Documentation: His books are in the German language. 

Z8000 board by Christopher Ramage

Hardware: He has made a PCB for this. An Atmel Arduino board is used for boot-up and debugging.

Software: Not publicly available.

Documentation: Just the circuit diagram.

Z8000 S8000 system by Zilog

Hardware: Lots of documentation on this website but the S8000 system is very big and used lots of small-scale TTL and chips of the period. So it is bigger and more complicated than necessary these days. 

Software: Many EPROM images with source code.

Documentation: Plenty. Some of the scanned circuit diagrams have been redrawn on a modern ECAD package, and are much easier to read.

Z8000 board videos by 737MHz

Hardware: Constructed on prototyping board.

Software: Runs BASIC. 

The videos show the board running BASIC but there is no verbal or written commentary.

Documentation:  No links to any documentation. 

The PC downloading software has a Japanese user interface, so searching for Japanese web-pages is a rich source of links.

Z8000 projects on Github

tgtakaoka has done a lot of work writing assemblers, and supporting the Z8000.

4sun5bu has a Z8001 project built on prototyping board with circuit diagrams and software. It boots from a microcontroller, and runs CP/M-8000. It is the most advanced project I can find.

4sun5bu is also this chap: https://www.blogger.com/profile/10308244904742468931 whose Japanese name translates to 4 inch 5 minutes. I think it refers to a size of dagger. His  blog  https://choisaki.blogspot.com/ has a lot of Z8000 stuff.

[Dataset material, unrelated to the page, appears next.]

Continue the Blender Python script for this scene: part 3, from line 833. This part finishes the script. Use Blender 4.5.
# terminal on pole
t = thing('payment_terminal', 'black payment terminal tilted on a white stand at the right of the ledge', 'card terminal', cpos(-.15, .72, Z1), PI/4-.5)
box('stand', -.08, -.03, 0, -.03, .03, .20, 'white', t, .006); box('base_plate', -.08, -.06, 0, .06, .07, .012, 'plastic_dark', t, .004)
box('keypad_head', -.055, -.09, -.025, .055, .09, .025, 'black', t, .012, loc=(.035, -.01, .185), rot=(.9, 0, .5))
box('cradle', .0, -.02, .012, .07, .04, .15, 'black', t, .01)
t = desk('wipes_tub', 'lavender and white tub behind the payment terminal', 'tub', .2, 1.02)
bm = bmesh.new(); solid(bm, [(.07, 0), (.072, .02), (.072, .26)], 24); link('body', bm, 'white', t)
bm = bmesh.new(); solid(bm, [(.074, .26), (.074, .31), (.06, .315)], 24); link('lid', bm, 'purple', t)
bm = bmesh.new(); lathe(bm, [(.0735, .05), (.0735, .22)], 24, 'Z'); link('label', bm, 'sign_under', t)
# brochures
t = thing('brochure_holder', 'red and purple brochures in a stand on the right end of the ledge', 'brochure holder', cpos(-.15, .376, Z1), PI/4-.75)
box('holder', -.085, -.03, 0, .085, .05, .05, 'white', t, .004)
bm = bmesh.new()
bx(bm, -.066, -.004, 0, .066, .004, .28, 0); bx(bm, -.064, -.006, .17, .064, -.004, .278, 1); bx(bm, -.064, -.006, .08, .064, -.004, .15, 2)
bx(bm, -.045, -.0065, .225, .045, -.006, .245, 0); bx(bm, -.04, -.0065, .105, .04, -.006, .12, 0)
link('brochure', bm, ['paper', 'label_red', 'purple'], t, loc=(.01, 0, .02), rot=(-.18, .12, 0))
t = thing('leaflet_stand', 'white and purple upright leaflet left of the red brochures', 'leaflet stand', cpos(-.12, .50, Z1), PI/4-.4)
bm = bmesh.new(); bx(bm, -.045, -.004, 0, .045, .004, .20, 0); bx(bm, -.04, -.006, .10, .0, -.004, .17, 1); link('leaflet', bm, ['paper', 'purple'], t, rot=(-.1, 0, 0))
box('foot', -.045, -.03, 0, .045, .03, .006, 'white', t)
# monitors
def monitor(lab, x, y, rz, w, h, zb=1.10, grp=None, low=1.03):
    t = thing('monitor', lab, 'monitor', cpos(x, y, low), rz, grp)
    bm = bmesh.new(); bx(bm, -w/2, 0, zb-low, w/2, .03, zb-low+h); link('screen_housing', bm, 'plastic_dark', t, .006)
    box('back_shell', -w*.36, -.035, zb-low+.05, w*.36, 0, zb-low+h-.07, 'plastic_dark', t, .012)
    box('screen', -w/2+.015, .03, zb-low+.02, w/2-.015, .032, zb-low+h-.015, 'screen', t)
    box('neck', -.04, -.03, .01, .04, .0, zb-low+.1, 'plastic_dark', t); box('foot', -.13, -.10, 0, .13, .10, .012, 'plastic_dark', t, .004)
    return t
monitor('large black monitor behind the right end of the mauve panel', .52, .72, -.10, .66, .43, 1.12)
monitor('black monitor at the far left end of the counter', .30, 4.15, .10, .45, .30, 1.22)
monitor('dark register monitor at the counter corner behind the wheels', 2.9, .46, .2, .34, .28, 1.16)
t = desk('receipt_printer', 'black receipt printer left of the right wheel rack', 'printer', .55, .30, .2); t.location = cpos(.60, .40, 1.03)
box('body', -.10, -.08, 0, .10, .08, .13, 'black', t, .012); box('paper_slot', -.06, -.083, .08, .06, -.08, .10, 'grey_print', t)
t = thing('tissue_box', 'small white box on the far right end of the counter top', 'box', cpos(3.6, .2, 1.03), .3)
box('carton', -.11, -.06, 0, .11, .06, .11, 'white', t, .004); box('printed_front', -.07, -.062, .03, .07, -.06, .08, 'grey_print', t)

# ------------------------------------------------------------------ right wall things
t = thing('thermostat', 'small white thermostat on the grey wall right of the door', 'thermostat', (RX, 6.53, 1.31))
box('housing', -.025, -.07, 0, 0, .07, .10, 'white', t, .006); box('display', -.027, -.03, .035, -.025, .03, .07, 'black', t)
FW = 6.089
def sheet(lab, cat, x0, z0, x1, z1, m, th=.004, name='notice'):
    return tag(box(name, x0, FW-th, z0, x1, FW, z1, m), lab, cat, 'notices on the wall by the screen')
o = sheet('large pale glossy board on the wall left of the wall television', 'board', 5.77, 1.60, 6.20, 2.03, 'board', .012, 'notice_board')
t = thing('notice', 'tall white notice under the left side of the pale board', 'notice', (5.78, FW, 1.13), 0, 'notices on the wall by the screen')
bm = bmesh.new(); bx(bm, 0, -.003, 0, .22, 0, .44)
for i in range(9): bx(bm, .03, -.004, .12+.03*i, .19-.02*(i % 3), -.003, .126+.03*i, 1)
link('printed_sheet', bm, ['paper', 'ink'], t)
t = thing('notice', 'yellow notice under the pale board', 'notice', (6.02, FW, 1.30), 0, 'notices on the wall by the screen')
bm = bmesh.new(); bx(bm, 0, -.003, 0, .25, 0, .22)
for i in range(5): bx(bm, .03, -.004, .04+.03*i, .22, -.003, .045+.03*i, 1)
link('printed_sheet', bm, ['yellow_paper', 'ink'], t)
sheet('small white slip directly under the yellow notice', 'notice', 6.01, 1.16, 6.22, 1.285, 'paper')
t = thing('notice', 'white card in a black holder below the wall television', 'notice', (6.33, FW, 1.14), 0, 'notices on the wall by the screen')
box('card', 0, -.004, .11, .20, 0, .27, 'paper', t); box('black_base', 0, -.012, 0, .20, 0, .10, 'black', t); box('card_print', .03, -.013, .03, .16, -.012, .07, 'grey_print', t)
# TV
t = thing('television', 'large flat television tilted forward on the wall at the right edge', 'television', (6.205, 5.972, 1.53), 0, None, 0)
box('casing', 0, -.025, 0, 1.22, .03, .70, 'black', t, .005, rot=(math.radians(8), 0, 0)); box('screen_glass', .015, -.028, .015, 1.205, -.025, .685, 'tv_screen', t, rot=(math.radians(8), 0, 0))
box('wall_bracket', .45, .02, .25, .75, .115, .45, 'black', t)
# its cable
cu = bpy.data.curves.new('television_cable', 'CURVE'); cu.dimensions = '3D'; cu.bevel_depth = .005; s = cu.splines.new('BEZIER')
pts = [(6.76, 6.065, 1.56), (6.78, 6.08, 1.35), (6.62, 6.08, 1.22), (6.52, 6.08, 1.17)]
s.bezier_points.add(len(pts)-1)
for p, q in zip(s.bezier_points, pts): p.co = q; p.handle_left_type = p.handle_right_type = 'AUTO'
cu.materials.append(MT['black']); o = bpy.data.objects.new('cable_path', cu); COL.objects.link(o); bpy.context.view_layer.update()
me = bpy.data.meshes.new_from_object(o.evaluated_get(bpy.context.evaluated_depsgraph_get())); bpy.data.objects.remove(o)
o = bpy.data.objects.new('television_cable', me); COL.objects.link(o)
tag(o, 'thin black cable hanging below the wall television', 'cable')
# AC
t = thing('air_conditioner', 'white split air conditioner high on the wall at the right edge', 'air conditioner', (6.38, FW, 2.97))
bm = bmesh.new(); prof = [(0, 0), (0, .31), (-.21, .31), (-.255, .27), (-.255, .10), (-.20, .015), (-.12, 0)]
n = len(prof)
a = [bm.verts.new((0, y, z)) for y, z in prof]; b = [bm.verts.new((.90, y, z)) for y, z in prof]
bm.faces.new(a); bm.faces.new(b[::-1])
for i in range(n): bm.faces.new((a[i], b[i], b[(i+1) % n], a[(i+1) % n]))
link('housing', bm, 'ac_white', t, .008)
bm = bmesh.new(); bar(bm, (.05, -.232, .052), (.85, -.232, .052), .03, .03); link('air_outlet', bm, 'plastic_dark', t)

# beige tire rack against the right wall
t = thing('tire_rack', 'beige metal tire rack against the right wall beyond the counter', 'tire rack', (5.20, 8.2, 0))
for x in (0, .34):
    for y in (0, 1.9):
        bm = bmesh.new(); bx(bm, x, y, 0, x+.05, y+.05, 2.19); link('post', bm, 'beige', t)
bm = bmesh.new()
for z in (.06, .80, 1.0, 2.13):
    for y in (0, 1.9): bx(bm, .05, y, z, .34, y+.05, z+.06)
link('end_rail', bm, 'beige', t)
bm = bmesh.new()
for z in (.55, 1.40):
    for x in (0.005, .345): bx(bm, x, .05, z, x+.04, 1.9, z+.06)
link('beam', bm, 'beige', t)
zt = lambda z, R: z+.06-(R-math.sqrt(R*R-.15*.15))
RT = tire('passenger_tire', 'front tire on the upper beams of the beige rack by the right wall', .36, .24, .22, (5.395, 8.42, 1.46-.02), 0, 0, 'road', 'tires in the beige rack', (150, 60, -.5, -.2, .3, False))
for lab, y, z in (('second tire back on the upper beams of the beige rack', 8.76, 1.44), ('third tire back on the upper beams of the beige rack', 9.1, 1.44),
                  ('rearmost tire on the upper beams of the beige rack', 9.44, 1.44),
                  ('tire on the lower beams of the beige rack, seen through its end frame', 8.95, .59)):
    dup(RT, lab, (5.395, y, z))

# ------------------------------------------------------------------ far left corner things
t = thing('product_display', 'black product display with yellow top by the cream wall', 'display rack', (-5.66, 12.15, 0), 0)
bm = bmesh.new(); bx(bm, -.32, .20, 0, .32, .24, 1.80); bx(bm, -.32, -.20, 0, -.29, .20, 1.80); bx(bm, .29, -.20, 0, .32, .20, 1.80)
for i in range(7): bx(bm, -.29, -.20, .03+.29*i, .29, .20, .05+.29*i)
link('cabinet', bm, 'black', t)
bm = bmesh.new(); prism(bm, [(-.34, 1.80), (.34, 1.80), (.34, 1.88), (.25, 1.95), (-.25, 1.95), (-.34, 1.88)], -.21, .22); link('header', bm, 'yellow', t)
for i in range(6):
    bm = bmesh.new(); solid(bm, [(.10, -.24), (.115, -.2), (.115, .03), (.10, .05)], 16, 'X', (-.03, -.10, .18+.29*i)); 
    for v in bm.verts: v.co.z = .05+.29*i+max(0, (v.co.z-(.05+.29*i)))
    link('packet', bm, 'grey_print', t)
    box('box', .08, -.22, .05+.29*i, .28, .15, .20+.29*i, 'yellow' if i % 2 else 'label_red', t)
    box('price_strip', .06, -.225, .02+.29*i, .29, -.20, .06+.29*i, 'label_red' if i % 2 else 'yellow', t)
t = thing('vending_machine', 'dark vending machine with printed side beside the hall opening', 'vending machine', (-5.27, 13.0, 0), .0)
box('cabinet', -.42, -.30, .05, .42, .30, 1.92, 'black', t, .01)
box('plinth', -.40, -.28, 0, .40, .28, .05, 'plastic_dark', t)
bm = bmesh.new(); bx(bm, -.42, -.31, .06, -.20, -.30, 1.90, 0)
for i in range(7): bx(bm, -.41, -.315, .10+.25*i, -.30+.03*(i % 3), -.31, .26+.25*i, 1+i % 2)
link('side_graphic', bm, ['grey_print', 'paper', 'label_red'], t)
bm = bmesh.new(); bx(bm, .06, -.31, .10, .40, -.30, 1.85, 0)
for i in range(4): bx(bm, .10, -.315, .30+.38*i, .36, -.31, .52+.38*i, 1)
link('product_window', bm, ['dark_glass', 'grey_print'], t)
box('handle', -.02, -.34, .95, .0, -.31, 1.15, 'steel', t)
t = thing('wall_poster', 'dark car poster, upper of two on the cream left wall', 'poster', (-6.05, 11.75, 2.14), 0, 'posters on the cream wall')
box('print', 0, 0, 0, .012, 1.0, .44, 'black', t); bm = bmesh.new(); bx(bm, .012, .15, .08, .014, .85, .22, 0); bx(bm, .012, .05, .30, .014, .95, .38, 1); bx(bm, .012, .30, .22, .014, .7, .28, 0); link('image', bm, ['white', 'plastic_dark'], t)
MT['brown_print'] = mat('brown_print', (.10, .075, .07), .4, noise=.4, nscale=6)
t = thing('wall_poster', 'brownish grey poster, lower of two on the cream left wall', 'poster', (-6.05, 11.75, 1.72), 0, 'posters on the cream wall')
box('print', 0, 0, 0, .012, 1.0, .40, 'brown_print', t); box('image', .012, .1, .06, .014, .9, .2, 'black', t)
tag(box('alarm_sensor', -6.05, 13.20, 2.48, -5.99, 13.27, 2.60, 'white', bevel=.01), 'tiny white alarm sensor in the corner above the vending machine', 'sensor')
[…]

Scott M. Baker's Z8000 + CP/M 8000 project

Based on 4sun5bu's project, and laid out on PCBs. The memory is on a different card to the CPU.

2021-05-07

I've found source code for a Z8000 BASIC interpreter and monitor, in an online book by Rolf Dieter Klein. I did a quick check of the OCR. My Chrome browser can translate the German to English, not perfectly but fairly readable.

The OCR'd listing is very poor, so that will be a lot of work to restore to usable source code.

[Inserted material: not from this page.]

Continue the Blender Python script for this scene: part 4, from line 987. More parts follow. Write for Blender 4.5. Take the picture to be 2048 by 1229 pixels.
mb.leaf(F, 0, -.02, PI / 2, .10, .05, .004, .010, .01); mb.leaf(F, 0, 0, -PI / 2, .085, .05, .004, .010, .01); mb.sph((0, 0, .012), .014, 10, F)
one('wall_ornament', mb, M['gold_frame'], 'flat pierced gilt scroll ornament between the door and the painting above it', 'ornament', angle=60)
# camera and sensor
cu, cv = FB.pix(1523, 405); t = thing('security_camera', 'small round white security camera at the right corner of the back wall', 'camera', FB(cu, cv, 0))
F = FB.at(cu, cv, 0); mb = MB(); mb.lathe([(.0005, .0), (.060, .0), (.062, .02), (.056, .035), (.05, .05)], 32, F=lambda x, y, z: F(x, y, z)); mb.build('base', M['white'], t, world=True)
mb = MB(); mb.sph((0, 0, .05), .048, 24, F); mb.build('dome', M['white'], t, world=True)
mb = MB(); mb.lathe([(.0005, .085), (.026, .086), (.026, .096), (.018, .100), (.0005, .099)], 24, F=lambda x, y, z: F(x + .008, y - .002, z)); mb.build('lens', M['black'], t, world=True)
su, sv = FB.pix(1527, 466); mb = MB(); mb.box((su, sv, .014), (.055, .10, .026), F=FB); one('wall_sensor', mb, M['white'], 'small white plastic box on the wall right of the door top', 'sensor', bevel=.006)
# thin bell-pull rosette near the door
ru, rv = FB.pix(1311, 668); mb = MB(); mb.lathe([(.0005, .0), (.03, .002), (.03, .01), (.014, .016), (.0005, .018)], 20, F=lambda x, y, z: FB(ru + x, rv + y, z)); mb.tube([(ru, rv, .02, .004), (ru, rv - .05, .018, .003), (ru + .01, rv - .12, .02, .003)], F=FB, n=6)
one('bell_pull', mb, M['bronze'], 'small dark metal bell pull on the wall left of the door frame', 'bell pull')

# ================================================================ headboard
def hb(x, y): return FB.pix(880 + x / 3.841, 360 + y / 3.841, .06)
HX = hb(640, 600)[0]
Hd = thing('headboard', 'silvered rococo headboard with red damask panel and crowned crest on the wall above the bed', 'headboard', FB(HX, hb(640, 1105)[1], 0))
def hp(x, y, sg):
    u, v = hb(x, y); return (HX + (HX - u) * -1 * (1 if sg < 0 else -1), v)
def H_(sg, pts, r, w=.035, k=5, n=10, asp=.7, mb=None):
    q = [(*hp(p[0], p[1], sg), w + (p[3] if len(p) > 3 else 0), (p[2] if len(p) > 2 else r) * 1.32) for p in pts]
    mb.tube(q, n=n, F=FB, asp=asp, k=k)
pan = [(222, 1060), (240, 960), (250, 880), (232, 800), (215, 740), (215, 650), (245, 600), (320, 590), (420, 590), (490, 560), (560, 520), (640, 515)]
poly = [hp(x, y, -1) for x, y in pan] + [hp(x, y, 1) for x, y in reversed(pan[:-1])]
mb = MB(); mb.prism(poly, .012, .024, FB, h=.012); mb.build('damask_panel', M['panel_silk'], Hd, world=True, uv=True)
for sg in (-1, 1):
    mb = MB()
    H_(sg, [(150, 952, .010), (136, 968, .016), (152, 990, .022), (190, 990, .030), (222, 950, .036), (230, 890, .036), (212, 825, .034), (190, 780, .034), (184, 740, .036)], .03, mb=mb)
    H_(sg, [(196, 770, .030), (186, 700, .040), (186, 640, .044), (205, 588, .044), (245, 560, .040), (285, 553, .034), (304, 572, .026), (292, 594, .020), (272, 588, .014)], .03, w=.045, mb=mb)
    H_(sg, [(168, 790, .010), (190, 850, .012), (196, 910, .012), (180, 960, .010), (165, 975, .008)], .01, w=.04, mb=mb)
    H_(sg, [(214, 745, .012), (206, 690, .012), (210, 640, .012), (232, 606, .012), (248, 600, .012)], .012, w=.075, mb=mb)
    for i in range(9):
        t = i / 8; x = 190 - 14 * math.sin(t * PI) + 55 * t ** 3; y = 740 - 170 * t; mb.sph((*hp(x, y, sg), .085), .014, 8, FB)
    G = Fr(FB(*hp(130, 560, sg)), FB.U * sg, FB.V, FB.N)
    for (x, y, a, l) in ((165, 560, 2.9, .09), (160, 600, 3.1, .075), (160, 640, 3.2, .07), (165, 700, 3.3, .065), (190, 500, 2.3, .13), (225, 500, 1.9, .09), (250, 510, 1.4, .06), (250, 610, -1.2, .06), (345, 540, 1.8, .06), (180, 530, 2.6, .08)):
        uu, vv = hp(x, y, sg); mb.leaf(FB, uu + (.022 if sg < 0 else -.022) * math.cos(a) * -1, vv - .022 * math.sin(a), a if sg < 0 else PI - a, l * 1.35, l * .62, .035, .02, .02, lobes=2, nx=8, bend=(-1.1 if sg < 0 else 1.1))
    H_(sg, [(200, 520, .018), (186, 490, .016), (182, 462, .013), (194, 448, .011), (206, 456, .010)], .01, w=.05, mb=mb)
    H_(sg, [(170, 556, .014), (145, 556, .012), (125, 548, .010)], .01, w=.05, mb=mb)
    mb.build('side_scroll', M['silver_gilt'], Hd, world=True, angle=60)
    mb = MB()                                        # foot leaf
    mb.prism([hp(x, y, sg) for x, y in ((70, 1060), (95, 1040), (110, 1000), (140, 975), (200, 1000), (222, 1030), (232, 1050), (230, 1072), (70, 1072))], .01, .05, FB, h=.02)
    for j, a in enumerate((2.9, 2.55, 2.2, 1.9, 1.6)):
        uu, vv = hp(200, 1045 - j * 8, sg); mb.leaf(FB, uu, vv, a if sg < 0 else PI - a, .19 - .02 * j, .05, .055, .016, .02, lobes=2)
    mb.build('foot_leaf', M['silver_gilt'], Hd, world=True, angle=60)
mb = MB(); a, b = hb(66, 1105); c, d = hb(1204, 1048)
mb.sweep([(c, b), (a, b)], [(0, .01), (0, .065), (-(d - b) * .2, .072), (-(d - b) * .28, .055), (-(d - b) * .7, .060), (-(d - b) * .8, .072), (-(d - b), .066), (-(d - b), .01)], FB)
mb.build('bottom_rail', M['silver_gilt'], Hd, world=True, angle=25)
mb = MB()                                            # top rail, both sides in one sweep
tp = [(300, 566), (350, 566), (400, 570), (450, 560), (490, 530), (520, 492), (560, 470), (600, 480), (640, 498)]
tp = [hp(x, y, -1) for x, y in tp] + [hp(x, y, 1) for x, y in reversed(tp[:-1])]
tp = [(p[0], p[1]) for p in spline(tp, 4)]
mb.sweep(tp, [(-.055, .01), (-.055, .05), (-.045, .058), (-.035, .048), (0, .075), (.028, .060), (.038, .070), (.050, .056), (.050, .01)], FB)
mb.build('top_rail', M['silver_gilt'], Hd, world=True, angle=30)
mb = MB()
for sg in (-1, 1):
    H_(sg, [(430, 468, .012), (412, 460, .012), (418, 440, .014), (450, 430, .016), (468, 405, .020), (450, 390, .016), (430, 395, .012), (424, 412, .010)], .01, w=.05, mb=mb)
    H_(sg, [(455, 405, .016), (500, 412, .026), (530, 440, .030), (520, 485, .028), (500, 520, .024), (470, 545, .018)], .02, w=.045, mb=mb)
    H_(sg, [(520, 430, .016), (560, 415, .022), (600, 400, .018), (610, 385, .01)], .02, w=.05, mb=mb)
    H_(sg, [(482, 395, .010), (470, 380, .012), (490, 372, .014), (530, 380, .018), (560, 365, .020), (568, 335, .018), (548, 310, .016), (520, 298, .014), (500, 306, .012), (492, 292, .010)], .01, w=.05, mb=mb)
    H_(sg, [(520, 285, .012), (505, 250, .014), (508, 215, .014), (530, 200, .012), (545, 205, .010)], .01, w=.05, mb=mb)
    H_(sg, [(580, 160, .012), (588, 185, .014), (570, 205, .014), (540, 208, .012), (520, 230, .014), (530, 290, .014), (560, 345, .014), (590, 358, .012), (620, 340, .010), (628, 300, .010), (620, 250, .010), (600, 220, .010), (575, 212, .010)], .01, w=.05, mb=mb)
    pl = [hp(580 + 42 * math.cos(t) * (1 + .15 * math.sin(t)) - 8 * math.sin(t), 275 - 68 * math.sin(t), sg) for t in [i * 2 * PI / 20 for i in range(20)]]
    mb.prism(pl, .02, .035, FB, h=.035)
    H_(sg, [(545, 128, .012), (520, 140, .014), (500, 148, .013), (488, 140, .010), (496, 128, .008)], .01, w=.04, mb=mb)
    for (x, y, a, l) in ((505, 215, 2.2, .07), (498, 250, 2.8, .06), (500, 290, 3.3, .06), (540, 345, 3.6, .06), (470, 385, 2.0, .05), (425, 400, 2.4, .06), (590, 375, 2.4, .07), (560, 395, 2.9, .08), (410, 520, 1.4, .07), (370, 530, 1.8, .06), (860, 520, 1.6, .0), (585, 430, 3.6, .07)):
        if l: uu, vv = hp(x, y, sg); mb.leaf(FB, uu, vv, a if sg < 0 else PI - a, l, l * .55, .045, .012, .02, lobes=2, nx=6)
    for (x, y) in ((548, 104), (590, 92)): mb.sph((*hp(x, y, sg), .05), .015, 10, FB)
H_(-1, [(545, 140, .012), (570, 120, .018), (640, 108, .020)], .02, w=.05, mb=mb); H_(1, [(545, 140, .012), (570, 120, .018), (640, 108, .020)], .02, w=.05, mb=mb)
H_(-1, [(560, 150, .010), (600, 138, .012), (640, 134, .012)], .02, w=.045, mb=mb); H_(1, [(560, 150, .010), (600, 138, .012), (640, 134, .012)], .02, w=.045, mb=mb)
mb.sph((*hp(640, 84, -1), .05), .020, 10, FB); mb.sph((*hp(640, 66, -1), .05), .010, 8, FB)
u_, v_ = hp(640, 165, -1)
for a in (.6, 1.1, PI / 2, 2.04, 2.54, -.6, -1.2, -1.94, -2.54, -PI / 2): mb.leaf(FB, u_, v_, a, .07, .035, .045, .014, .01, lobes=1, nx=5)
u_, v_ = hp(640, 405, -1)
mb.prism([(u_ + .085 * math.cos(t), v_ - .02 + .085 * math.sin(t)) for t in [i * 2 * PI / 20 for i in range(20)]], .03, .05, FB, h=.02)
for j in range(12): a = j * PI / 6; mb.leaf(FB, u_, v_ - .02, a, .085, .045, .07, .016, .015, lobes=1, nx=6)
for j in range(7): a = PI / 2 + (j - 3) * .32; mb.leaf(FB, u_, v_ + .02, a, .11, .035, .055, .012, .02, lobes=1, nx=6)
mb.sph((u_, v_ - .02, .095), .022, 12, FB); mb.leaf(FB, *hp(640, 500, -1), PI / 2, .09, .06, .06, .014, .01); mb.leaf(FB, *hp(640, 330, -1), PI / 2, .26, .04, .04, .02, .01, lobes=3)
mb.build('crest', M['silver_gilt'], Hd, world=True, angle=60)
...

Jurjen Kranenborg reports he is developing a monitor and BASIC interpreter based on Klein's code. https://www.kranenborg.org/z8000/software/index.htm but no sources are visible yet. I have had a go myself, but have no Z8000 assembler yet.

2021-11-05

Lacking an assembler, and needing a reference to check an assembler output, I converted the book's listing into something that can be assembled as a collection of labels, hex words and ASCII characters. The original assembler statements are made comments. This involved a lot of editing and typing the hex data in by hand!